Back up your MacOS
I lost some of my precious data and config files while migrating to new laptop which brings me to the importance of having a backup. I did a little research on the current options for MacOS and ended up with 3 reasonable solutions; Time Machine, Backblaze, or Borg.
With my current iCloud setup, only the Documents
and Desktop
folders are synced
to iCloud which leaves out my code
directory and dotfiles. I am not that worried
about the code folder as everything is versioned at GitHub and I push quite frequently,
on the other hand, loosing this directory would mean loosing around 12 GB of machine
learning datasets I accumulated either for side projects or diploma thesis.
This alone should be a big enough reason to start backing up the whole laptop,
not to mention the valuable dotfiles. For those I used Mackup,
tiny utility to backup and sync application settings using one of the many storage
providers (Dropbox, Google Drive, iCloud, etc.). Mackup works great, is maintained
and stable, the issue is, it doesn’t understand custom config files unless you explicitly
tell it to. Which I didn’t. So during the migration I lost all of my zsh configuration
files (whole .config/zsh
), and a few, less important files such as global gitignore.
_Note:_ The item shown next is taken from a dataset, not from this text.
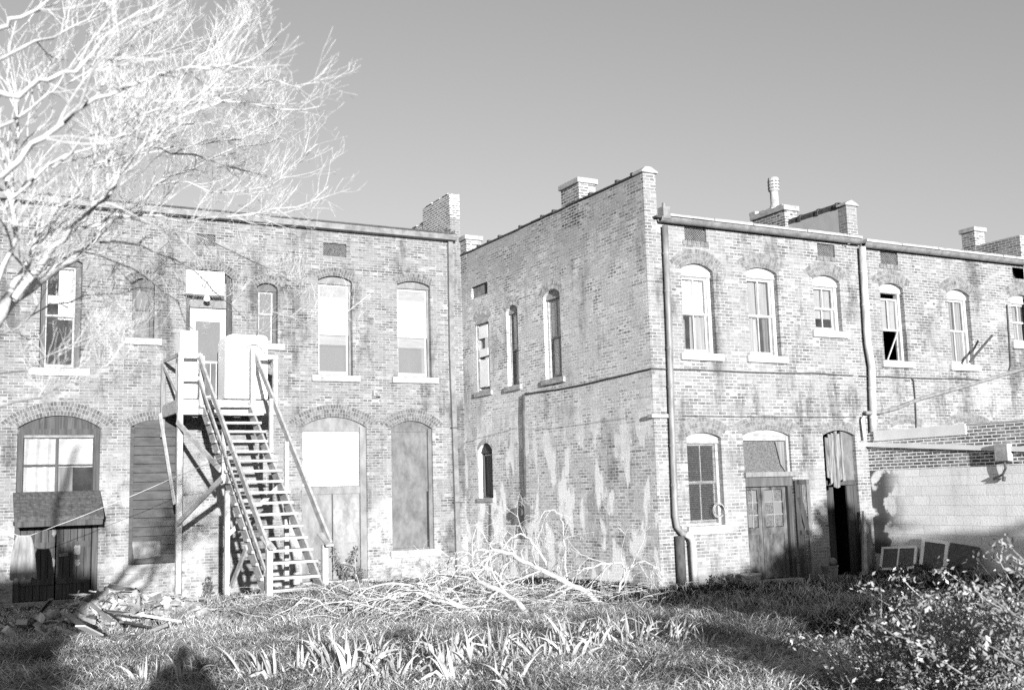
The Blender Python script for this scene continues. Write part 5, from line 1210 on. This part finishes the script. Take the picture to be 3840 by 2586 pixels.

There are more flaws with Mackup from my point of view, it backs up whole application configuration
folder including log files, lock files, and temporary files making the backup bloated.
You also have to verify that indeed everything that you want it to backup is actually backed
up or you might end up like me and loose part of your configuration because you had wrong
assumptions about what will and what will not be backed up.
Time Machine can back up your MacOS device to external hard drive, other apple device, or NAS. That’s not a lot of options to choose from. On the other hand, Time Machine comes integrated with iOS devices and will always work just fine. In this case, the best option to me seems having a NAS at home and also backup the NAS itself to some cloud provider to follow the 3-2-1 rule of backups.
Backblaze is a cloud back up solution priced at $60 per year. Similarly to Time Machine it backs up your whole workstation. The backups are handled using native software, Backblze automatically encrypts all the files and has additional support for custom personal keys. At $60 it is significantly cheaper than buying NAS (given the sole purpose of the NAS would be to provide storage for the Time Machine backups). Backblaze seems like awesome solution if you want plug (read download) and play solution. There are also a few similar products you might want to consider: Arq priced at $49.99 a year but with limited feature set compared to Backblaze. IDrive at $52.12 a year but with limited storage size. Carbonite priced at $83.99, also with less features than Backblaze. And a few other options. Overall, based on the reviews features comparison, and pricing, Backblaze seems like the best option for easy backups.
Last but not least there’s Borg and restic. Both CLI tools/programs that can backup to countless storage providers. Both need to be told what to back up and where and neither runs automatically so you would have to solve that part yourself or find an existing solution, such as luispabon/borg-s3-home-backup. The costs are harder to calculate as they will depend on the amount of data you have, how often you will be backing up and the storage you would like to use. Anyway, they will be most likely lower than if you use one of the back up solution providers.
Overall, it comes up to how much effort are you willing to put into setting up the back ups (none - Backblaze or Time Machine, a lot - custom solution with restic), how much are you willing to pay (I don’t care as long as it works - Backblaze, I already have a NAS at home or want to buy one - Time Machine, I am willing to backup to external hard drive - Time Machine, the least amount possible - custom solution with restic), and how much you value your data (a lot - whatever backup suits you, not a lot yet - come back later).